The National Organization for Women reports that America's family courts are "incompetent and corrupt." Family law is rife with conflicts-of-interest and routinely denies due process of law, says NOW.
No one familiar with family court would argue that they are not corrupt. Yet NOW's objection seems to be that family court is not corrupt enough. NOW claims family courts are biased against mothers, but their only evidence is that the courts do not throw enough fathers out of their families.
NOW's assessment is based not on facts but on surveys of its supporters: angry women who have learned they can use the courts to separate child from their fathers. NOW says "women report" that "batterers or abusers are easily able to obtain custody of their children." But NOW provides not a single documented instance of a violent or incestuous father getting custody.
Family courts grew up in conjunction with no-fault divorce. Both were largely the creations of organized feminism. The first principle of family court is to remove the father from the home. Mothers too are sometimes forced away from their children, but NOW seems to regard that as a small price to pay for the power to eliminate fathers.
Though purporting to be a critique of the very real corruption in family Courts, NOW's report is an attack on fathers and a manifesto for removing more fathers from their homes and their children.

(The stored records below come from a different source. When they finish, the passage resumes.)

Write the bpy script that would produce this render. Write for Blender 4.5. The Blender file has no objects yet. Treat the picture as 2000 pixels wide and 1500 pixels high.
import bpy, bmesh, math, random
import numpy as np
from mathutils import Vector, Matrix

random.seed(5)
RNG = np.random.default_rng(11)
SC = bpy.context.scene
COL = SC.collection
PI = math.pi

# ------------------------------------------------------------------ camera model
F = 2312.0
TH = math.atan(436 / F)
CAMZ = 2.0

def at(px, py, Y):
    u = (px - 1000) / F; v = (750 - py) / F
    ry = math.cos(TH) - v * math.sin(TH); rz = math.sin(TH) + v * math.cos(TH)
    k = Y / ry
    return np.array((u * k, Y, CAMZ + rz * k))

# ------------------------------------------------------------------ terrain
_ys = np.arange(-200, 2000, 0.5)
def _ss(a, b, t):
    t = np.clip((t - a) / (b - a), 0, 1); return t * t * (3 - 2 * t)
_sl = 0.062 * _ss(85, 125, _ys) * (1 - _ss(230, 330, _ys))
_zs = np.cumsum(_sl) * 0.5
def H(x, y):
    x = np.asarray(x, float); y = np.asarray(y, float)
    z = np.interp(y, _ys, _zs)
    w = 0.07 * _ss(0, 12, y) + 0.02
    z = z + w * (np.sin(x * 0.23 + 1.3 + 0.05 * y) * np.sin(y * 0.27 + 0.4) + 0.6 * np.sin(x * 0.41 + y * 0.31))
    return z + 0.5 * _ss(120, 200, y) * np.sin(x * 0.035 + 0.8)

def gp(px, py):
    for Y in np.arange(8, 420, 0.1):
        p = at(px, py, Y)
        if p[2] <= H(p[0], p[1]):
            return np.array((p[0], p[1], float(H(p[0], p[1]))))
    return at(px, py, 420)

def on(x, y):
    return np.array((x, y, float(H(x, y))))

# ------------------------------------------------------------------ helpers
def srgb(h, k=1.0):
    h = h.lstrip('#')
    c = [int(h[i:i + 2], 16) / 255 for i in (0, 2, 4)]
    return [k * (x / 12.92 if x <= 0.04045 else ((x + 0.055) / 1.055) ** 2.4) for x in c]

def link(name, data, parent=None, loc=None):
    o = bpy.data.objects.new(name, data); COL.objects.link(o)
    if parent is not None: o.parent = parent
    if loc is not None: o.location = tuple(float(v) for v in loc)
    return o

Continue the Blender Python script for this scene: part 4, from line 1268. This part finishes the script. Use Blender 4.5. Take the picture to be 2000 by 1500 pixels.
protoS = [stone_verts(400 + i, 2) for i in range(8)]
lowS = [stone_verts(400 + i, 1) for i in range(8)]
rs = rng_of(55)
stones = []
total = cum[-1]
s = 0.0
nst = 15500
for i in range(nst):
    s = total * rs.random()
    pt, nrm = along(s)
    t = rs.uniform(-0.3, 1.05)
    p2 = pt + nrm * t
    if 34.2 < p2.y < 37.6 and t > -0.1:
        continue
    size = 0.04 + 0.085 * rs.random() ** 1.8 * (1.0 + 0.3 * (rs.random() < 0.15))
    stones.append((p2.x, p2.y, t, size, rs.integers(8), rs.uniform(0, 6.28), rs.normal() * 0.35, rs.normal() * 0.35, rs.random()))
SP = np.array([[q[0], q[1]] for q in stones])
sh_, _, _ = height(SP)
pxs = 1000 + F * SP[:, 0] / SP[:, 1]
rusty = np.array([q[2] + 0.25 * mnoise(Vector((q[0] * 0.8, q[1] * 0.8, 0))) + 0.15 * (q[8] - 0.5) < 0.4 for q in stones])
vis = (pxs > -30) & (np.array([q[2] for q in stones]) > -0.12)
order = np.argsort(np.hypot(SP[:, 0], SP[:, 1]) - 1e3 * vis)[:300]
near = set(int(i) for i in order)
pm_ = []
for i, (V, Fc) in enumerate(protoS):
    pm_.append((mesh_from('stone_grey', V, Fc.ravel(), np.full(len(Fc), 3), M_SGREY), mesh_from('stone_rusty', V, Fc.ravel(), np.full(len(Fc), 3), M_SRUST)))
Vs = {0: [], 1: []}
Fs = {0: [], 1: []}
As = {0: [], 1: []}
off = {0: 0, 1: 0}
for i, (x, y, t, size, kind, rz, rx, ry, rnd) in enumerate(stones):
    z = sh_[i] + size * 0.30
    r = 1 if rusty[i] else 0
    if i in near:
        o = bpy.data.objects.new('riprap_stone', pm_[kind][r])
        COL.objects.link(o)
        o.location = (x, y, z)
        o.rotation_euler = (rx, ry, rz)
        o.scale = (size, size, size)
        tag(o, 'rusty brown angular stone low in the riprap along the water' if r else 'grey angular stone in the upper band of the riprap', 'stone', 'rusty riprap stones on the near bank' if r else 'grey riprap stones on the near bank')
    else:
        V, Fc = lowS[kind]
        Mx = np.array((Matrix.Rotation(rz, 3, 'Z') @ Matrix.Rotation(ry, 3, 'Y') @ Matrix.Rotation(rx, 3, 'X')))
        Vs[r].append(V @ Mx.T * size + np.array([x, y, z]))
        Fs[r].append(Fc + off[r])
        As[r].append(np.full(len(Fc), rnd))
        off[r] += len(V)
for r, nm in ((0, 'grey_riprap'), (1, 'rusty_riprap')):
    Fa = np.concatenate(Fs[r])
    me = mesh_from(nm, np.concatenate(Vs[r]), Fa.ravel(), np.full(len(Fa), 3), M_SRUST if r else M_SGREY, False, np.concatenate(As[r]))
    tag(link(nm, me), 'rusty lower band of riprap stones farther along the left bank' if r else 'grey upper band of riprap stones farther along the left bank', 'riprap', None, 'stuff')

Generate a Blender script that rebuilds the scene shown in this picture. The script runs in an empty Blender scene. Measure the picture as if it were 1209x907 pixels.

In fact family courts are far more destructive and dangerous than NOW alleges. Family courts routinely confiscate children from parents who have done nothing wrong. Family courts incarcerate massive numbers of parents without trial, without charge, and without an attorney. And family courts routinely ignore and themselves violate the most basic constitutional rights, including freedom of religion and freedom of speech. But because the targets are overwhelmingly fathers, NOW has nothing to say about it.
Perhaps we should take NOW at its word: If NOW is not happy with its misbegotten child, perhaps it is time to abolish family court. After all, we already have courts to deal with those who break the law and legal agreements. We do not need courts whose bread-and-butter derives from dissolving families. But don't look for real divorce reform from the National Organization for Women.